The FAA will no longer require 30 air traffic controllers who work at its Westbury facility, known as TRACON, to transfer to Philadelphia. Credit: Howard Schnapp

The FAA has rescinded an order to transfer 30 air traffic controllers from its Westbury office to Philadelphia after protests by several Long Island families.

The Federal Aviation Administration announced plans last year to reassign about 100 square miles of airspace across the Northeast, which would have required the air traffic controllers in Westbury who handle Newark air traffic to relocate.

The Westbury facility employs 325 workers, including 176 air traffic controllers who navigate air traffic from Kennedy, LaGuardia, Newark Liberty, Teterboro, Long Island MacArthur in Islip, and Republic in East Farmingdale. The facility, known as TRACON, has operated since 1981.

Union leaders, controllers and their families rallied at the facility in February with U.S. Sen. Chuck Schumer (D-NY), who called on the FAA to cancel the transfer.
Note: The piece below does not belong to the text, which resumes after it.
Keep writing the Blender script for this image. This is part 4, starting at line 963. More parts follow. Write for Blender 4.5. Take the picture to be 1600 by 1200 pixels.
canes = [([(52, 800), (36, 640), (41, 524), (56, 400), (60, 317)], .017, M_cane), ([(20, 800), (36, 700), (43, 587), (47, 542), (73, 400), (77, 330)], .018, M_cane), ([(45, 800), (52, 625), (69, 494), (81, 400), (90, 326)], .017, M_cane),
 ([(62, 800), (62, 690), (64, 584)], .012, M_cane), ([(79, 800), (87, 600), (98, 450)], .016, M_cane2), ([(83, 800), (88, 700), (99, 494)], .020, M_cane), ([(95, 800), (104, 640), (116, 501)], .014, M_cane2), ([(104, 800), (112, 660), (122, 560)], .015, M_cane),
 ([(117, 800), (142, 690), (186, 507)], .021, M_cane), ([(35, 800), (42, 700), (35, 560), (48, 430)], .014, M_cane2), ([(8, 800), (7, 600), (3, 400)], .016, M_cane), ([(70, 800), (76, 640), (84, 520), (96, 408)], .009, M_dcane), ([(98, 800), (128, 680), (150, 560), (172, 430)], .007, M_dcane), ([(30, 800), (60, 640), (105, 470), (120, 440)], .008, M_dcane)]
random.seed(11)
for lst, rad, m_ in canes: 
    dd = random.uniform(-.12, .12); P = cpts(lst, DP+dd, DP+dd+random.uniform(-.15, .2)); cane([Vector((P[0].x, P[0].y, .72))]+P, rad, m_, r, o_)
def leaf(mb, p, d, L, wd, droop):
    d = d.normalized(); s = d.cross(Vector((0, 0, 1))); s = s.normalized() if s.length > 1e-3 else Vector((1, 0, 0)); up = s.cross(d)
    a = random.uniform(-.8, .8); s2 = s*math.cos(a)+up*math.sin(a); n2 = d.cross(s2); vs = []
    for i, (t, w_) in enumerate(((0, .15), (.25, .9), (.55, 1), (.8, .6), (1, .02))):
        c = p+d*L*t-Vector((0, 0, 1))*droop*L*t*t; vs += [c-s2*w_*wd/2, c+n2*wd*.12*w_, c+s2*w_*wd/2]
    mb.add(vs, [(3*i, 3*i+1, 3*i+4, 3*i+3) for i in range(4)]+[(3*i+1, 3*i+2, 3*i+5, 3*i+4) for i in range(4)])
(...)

In a statement Thursday, FAA officials said they agreed with Schumer and rescinded the transfer letters.

Long Island, Schumer said, is “a mecca for air traffic monitoring that makes the most sense for safety.”

“We wanted the FAA to stand by their word here. No one leaves Long Island if they want to stay at TRACON — no one,” Schumer said in a statement Thursday. “Now that’s true, and it’s also the right thing to do.”

The FAA had initially planned to combine about 500 jobs at the New York Air Traffic Control with TRACON in Westbury center into one Integrated Control Facility, but the FAA agreed to rebuild and modernize the Westbury site after Schumer expressed concerns about air traffic control being relocated off Long Island.

FAA officials said the number of controllers monitoring airspace in New York was not changing, but the FAA had sought to realign its Newark airspace to meet demand in New York and reduce expected passenger delays.

The controller’s union said that in addition to not uprooting the lives of staff members, the air traffic controllers should work in the same office in order to coordinate and make split-second decisions about takeoffs and landings.